Yousef al-Otaiba, o embaixador dos EAU em Washington, negou em entrevista que tivesse existido qualquer plano militar. "Nunca cogitamos disso", falou.

Mas a simples sugestão de ação militar mostrou até que ponto as regras antigas foram jogadas por terra no Golfo. O Conselho de Cooperação do Golfo, órgão regional formado por seis países e que deveria supostamente resolver esse tipo de disputas, tem estado invisível durante a crise. Em lugar disso, os sauditas vêm promovendo uma sucessão de empresários qatarianos exilados como possíveis rivais políticos de Tamim.

Os qatarianos parecem ter lançado fogo contra fogo no front do hacking. Órgãos de mídia dos EUA vêm há meses recebendo e-mails roubados que visam causar constrangiment a Otaiba, o embaixador dos Emirados. Os e-mails aparentam ter origem na Rússia, mas relatos na mídia saudita atribuem a responsabilidade ao Qatar.

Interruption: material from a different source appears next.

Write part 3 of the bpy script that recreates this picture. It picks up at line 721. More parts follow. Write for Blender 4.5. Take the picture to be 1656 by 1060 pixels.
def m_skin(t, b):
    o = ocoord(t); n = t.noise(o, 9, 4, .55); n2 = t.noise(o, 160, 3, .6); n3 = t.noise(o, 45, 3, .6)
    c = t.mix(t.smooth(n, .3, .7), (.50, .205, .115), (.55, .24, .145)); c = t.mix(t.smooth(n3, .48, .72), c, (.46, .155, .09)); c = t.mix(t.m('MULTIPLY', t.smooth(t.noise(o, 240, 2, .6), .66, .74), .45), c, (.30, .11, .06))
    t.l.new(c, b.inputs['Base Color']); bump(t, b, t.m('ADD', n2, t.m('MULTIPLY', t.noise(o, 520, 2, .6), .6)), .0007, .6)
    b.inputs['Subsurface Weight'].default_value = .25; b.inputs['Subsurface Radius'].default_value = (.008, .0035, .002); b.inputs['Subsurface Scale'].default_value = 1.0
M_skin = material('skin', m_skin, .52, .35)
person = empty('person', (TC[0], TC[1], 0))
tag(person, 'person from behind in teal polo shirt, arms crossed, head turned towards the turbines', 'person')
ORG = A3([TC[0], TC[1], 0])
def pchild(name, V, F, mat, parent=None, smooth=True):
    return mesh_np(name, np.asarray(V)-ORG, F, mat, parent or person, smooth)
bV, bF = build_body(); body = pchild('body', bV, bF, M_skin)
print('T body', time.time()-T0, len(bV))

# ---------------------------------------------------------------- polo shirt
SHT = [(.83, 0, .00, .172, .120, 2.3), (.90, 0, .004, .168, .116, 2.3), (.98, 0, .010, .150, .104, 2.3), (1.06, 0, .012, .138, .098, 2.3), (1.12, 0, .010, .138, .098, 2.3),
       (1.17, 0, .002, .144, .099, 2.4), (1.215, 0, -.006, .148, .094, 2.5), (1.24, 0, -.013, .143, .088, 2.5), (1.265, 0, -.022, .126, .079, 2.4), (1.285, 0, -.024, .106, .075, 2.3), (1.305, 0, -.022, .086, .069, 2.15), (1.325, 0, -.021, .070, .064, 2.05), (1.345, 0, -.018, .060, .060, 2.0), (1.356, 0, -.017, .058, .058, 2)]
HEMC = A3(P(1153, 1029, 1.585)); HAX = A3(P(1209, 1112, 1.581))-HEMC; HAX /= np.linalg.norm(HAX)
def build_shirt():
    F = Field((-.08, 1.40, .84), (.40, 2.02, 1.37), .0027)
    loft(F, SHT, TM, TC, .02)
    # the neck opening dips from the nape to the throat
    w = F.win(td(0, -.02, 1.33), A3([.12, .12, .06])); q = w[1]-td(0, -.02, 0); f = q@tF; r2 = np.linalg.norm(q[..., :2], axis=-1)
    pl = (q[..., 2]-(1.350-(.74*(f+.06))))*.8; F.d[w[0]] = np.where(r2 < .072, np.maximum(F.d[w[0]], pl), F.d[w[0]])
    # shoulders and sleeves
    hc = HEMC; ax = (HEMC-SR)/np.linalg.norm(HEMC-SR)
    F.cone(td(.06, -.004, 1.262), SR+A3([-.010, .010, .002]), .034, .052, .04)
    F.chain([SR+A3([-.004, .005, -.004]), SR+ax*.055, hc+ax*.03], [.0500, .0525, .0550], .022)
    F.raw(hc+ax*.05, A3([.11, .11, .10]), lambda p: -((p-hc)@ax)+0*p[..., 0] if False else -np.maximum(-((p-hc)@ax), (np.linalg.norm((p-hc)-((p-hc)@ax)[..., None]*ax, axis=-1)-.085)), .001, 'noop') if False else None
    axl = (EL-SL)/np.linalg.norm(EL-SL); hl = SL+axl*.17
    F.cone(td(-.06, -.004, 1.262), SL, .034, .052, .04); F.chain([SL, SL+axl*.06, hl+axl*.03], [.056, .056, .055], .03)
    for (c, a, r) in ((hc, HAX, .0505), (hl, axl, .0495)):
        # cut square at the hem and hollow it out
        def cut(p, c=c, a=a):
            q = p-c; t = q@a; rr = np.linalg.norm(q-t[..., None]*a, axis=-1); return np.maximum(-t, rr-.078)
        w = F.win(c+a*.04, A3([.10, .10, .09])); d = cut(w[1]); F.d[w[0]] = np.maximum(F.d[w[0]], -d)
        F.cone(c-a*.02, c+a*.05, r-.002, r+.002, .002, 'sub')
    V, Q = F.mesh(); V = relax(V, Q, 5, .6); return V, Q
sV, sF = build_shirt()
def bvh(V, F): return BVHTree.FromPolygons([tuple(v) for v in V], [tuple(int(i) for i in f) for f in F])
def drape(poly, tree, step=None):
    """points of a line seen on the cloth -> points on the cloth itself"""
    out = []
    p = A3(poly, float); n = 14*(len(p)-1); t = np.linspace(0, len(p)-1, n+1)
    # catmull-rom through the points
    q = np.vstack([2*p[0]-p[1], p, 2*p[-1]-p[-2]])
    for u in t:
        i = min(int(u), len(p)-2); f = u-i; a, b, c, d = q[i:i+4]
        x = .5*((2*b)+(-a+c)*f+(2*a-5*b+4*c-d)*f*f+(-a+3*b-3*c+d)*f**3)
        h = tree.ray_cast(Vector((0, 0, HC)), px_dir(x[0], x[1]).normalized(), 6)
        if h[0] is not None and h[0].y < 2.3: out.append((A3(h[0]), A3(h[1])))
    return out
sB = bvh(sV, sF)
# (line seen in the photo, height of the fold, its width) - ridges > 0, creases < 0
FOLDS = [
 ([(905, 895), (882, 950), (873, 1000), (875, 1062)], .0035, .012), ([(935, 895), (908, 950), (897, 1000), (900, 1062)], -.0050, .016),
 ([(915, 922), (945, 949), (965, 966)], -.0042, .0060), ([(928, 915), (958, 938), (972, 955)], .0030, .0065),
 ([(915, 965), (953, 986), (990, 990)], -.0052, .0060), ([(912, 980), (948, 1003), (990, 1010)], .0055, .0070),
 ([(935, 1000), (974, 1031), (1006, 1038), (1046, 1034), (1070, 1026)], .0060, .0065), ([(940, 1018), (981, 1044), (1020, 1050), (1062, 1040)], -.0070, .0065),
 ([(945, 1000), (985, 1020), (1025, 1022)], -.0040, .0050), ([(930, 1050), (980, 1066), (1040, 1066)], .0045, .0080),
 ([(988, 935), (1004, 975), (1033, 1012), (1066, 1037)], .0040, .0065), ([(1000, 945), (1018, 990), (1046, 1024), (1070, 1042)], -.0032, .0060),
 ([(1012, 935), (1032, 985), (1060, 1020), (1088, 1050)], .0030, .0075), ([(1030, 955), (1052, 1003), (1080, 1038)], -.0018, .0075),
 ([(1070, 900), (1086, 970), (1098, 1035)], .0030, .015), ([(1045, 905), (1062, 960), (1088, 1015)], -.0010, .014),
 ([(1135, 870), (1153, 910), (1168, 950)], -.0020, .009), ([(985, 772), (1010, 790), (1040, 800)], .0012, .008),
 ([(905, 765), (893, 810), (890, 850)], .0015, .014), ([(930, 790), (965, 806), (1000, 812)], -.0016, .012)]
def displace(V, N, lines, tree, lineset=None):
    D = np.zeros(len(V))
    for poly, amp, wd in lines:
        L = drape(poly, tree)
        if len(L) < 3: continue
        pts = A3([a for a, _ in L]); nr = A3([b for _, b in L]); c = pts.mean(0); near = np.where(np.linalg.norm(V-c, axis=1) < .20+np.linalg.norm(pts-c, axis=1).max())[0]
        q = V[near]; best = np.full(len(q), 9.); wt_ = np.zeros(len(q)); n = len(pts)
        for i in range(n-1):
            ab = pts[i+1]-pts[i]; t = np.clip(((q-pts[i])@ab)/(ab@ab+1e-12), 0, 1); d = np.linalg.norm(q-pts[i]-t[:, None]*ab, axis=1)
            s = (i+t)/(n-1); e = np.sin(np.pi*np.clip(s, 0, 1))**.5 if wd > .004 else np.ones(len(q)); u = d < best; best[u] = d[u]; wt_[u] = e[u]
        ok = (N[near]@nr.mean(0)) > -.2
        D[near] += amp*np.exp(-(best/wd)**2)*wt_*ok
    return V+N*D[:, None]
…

O Qatar nega qualquer envolvimento no roubo dos e-mails. "Por política e por princío o Qatar não pratica crimes cibernéticos nem promove o 'fake news'", disse o governo no domingo em comunicado ao "New York Times".

Os dois lados estão fortalecendo sua capacidade militar. Desde junho, Tamim encomendou 36 aviões de combate F-15 dos Estados Unidos, 24 jatos Typhoon do Reino Unido e 24 caças Rafale da França –multiplicando por sete uma força aérea dotada de apenas 12 aeronaves.

Em dezembro seus adversários anunciaram uma nova aliança militar e econômica entre Arábia Saudita e EAU. A iniciativa coloca ainda mais de escanteio o Conselho de Cooperação do Golfo, que inclui o Qatar.

Dias mais tarde, Tamim promoveu um banquete para o presidente francês, Emmanuel Macron, no Idam, restaurante francês no último andar do Museu de Arte Islâmica, com vista deslumbrante do horizonte de Doha.

No banquete suntuoso preparado pelo chef celebridade Alain Ducasse, os dois líderes brindaram os acordos que tinham firmado pela manhã. O emir tinha encomendado mais 12 caças franceses.